=== Given exercise ===
Give the listing below again in full, exactly as written.

=== Supplied material ===
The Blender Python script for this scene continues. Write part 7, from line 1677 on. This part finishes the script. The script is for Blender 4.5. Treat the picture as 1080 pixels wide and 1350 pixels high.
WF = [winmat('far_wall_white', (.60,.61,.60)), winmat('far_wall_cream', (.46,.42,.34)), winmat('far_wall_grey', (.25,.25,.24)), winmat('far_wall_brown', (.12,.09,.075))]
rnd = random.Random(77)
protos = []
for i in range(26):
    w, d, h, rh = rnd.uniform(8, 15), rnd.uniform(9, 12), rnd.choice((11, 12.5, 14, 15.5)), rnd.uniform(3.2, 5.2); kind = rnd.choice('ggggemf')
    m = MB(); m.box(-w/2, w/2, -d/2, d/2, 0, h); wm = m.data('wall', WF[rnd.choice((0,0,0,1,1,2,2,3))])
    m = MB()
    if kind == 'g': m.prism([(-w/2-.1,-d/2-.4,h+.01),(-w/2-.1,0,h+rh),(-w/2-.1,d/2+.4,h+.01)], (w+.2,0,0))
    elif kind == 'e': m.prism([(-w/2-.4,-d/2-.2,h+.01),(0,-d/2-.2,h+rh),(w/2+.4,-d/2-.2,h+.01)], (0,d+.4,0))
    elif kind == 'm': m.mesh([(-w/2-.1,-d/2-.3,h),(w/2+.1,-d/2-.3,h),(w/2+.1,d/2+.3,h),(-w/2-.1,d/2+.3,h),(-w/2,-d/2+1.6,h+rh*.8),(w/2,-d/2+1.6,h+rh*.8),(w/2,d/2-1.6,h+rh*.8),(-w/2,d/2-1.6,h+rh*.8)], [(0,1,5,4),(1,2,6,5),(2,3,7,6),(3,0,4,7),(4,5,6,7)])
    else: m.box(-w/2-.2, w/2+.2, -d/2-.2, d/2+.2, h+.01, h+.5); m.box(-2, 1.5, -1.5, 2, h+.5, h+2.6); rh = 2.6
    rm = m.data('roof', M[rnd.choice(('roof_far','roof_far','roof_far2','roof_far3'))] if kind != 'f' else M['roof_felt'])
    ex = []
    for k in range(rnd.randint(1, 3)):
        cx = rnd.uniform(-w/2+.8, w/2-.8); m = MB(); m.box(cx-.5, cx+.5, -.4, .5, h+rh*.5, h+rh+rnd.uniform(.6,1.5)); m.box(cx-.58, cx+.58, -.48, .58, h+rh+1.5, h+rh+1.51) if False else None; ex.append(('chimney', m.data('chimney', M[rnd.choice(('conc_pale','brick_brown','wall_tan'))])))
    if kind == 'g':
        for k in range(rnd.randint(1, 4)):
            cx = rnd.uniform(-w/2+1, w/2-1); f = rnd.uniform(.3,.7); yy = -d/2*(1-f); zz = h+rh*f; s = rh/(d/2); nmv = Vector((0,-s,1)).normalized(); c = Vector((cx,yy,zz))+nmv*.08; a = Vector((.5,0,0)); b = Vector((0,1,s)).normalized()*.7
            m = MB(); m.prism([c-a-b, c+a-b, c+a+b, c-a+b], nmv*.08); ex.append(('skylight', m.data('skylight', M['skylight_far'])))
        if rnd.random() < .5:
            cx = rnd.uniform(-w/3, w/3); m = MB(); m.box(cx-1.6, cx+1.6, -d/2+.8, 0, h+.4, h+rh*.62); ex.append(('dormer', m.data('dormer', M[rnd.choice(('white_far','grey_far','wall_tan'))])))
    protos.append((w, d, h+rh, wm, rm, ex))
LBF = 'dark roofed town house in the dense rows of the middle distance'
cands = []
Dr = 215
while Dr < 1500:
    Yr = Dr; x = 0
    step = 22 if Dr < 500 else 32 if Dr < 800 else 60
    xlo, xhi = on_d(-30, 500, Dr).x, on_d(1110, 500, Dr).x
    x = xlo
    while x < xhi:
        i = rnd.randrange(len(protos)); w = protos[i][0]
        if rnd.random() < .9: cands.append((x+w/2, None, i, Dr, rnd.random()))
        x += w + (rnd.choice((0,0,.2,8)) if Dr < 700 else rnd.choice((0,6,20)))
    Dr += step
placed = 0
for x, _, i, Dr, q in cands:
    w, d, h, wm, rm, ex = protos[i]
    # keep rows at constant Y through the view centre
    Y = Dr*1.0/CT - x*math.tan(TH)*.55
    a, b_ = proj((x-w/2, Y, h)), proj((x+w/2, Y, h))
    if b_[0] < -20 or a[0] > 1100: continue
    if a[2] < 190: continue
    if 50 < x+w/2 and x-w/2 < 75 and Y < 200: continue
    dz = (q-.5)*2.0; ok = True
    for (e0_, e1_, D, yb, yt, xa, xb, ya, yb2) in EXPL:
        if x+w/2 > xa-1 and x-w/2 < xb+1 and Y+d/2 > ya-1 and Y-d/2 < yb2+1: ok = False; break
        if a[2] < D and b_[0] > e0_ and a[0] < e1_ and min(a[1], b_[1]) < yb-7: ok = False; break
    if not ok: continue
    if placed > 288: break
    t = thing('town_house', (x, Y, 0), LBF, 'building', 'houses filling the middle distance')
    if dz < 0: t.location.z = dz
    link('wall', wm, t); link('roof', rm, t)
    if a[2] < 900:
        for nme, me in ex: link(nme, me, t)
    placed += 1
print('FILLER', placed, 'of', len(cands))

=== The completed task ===
The Blender Python script for this scene continues. Write part 7, from line 1677 on. This part finishes the script. The script is for Blender 4.5. Treat the picture as 1080 pixels wide and 1350 pixels high.
WF = [winmat('far_wall_white', (.60,.61,.60)), winmat('far_wall_cream', (.46,.42,.34)), winmat('far_wall_grey', (.25,.25,.24)), winmat('far_wall_brown', (.12,.09,.075))]
rnd = random.Random(77)
protos = []
for i in range(26):
    w, d, h, rh = rnd.uniform(8, 15), rnd.uniform(9, 12), rnd.choice((11, 12.5, 14, 15.5)), rnd.uniform(3.2, 5.2); kind = rnd.choice('ggggemf')
    m = MB(); m.box(-w/2, w/2, -d/2, d/2, 0, h); wm = m.data('wall', WF[rnd.choice((0,0,0,1,1,2,2,3))])
    m = MB()
    if kind == 'g': m.prism([(-w/2-.1,-d/2-.4,h+.01),(-w/2-.1,0,h+rh),(-w/2-.1,d/2+.4,h+.01)], (w+.2,0,0))
    elif kind == 'e': m.prism([(-w/2-.4,-d/2-.2,h+.01),(0,-d/2-.2,h+rh),(w/2+.4,-d/2-.2,h+.01)], (0,d+.4,0))
    elif kind == 'm': m.mesh([(-w/2-.1,-d/2-.3,h),(w/2+.1,-d/2-.3,h),(w/2+.1,d/2+.3,h),(-w/2-.1,d/2+.3,h),(-w/2,-d/2+1.6,h+rh*.8),(w/2,-d/2+1.6,h+rh*.8),(w/2,d/2-1.6,h+rh*.8),(-w/2,d/2-1.6,h+rh*.8)], [(0,1,5,4),(1,2,6,5),(2,3,7,6),(3,0,4,7),(4,5,6,7)])
    else: m.box(-w/2-.2, w/2+.2, -d/2-.2, d/2+.2, h+.01, h+.5); m.box(-2, 1.5, -1.5, 2, h+.5, h+2.6); rh = 2.6
    rm = m.data('roof', M[rnd.choice(('roof_far','roof_far','roof_far2','roof_far3'))] if kind != 'f' else M['roof_felt'])
    ex = []
    for k in range(rnd.randint(1, 3)):
        cx = rnd.uniform(-w/2+.8, w/2-.8); m = MB(); m.box(cx-.5, cx+.5, -.4, .5, h+rh*.5, h+rh+rnd.uniform(.6,1.5)); m.box(cx-.58, cx+.58, -.48, .58, h+rh+1.5, h+rh+1.51) if False else None; ex.append(('chimney', m.data('chimney', M[rnd.choice(('conc_pale','brick_brown','wall_tan'))])))
    if kind == 'g':
        for k in range(rnd.randint(1, 4)):
            cx = rnd.uniform(-w/2+1, w/2-1); f = rnd.uniform(.3,.7); yy = -d/2*(1-f); zz = h+rh*f; s = rh/(d/2); nmv = Vector((0,-s,1)).normalized(); c = Vector((cx,yy,zz))+nmv*.08; a = Vector((.5,0,0)); b = Vector((0,1,s)).normalized()*.7
            m = MB(); m.prism([c-a-b, c+a-b, c+a+b, c-a+b], nmv*.08); ex.append(('skylight', m.data('skylight', M['skylight_far'])))
        if rnd.random() < .5:
            cx = rnd.uniform(-w/3, w/3); m = MB(); m.box(cx-1.6, cx+1.6, -d/2+.8, 0, h+.4, h+rh*.62); ex.append(('dormer', m.data('dormer', M[rnd.choice(('white_far','grey_far','wall_tan'))])))
    protos.append((w, d, h+rh, wm, rm, ex))
LBF = 'dark roofed town house in the dense rows of the middle distance'
cands = []
Dr = 215
while Dr < 1500:
    Yr = Dr; x = 0
    step = 22 if Dr < 500 else 32 if Dr < 800 else 60
    xlo, xhi = on_d(-30, 500, Dr).x, on_d(1110, 500, Dr).x
    x = xlo
    while x < xhi:
        i = rnd.randrange(len(protos)); w = protos[i][0]
        if rnd.random() < .9: cands.append((x+w/2, None, i, Dr, rnd.random()))
        x += w + (rnd.choice((0,0,.2,8)) if Dr < 700 else rnd.choice((0,6,20)))
    Dr += step
placed = 0
for x, _, i, Dr, q in cands:
    w, d, h, wm, rm, ex = protos[i]
    # keep rows at constant Y through the view centre
    Y = Dr*1.0/CT - x*math.tan(TH)*.55
    a, b_ = proj((x-w/2, Y, h)), proj((x+w/2, Y, h))
    if b_[0] < -20 or a[0] > 1100: continue
    if a[2] < 190: continue
    if 50 < x+w/2 and x-w/2 < 75 and Y < 200: continue
    dz = (q-.5)*2.0; ok = True
    for (e0_, e1_, D, yb, yt, xa, xb, ya, yb2) in EXPL:
        if x+w/2 > xa-1 and x-w/2 < xb+1 and Y+d/2 > ya-1 and Y-d/2 < yb2+1: ok = False; break
        if a[2] < D and b_[0] > e0_ and a[0] < e1_ and min(a[1], b_[1]) < yb-7: ok = False; break
    if not ok: continue
    if placed > 288: break
    t = thing('town_house', (x, Y, 0), LBF, 'building', 'houses filling the middle distance')
    if dz < 0: t.location.z = dz
    link('wall', wm, t); link('roof', rm, t)
    if a[2] < 900:
        for nme, me in ex: link(nme, me, t)
    placed += 1
print('FILLER', placed, 'of', len(cands))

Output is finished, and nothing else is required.